LDP Considers Making Lawmakers Pay Total Unlisted Funds Into National Treasury; Scope of Measure May Expand

Yomiuri Shimbun file photo
The Liberal Democratic Party headquarters in Chiyoda Ward, Tokyo

The ruling Liberal Democratic Party plans to incorporate a clause in its draft proposal for amending the Political Funds Control Law that would force politicians to pay into the national treasury the same amount of money they are deemed to have unscrupulously unreported in their political funds report, party sources have revealed.

The party is considering expanding the criteria for finable offenses and more strictly holding lawmakers accountable for supervising the people in charge of their political organization’s accounting in an effort to strengthen penalties against lawmakers.

The LDP will hold a task force meeting of its Headquarters for Political Reform as early as Monday. It plans to consolidate opinions within the party and reach a conclusion by the end of the week.

The idea currently being floated is to make those in charge of accounting and lawmakers who were handed criminal penalties pay. In a series of political fundraising scandals, a secretary of former LDP Secretary General Toshihiro Nikai was convicted of failing to report fundraising income totaling about ¥35 million in the faction’s political funds reports in violation of the Political Funds Control Law. The sources said cases such as this are expected to be subject to the envisaged measure.

However, some party members have reportedly claimed that the measure should be applied not only to cases resulting in criminal penalties but also those deemed to have been malicious.

The envisaged measure to “seize” unreported political funds is intended to address criticism that “politicians are using hidden funds to fill their own pockets.”

Others, however, argue that paying political funds into the national treasury may violate a clause found in the Public Offices Election Law. Accordingly, the LDP will work out the details of the plan, including by ensuring consistency with current election law.

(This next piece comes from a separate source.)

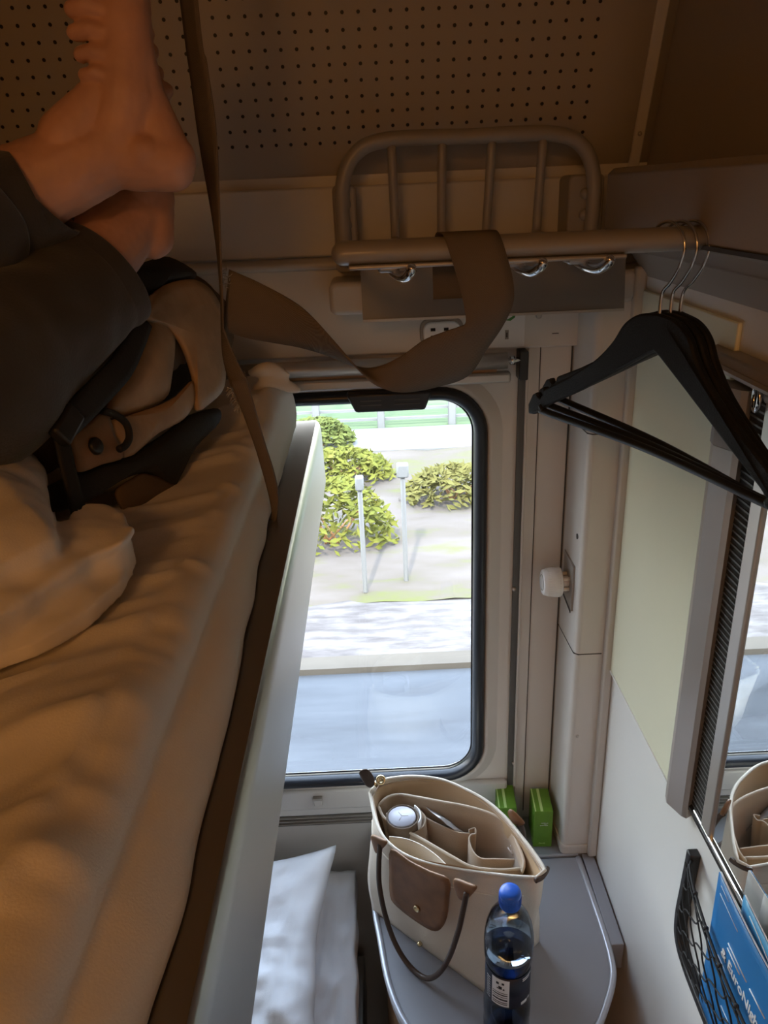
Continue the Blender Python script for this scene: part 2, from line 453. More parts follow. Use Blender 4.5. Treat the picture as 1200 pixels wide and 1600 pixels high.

Under the Political Funds Control Law, once punishments have been finalized, lawmakers will suffer such penalties as losing their right to vote and run for office as well as lose their jobs. But the current law limits politicians’ liability to situations where they failed to exercise due care in both the “selection and supervision” of accounting staff, for which it may be difficult to establish proof.

The LDP is considering holding politicians liable if they are negligent in either “the selection” or “supervision” of accounting staff, a proposal made by its junior coalition partner Komeito. Detailed wording is expected to be determined from now.

The LDP’s reform plan will also incorporate proposals to strengthen third-party audits of political funds reports and enhance the reports’ transparency through digitalization, such as through online submissions, according to the sources.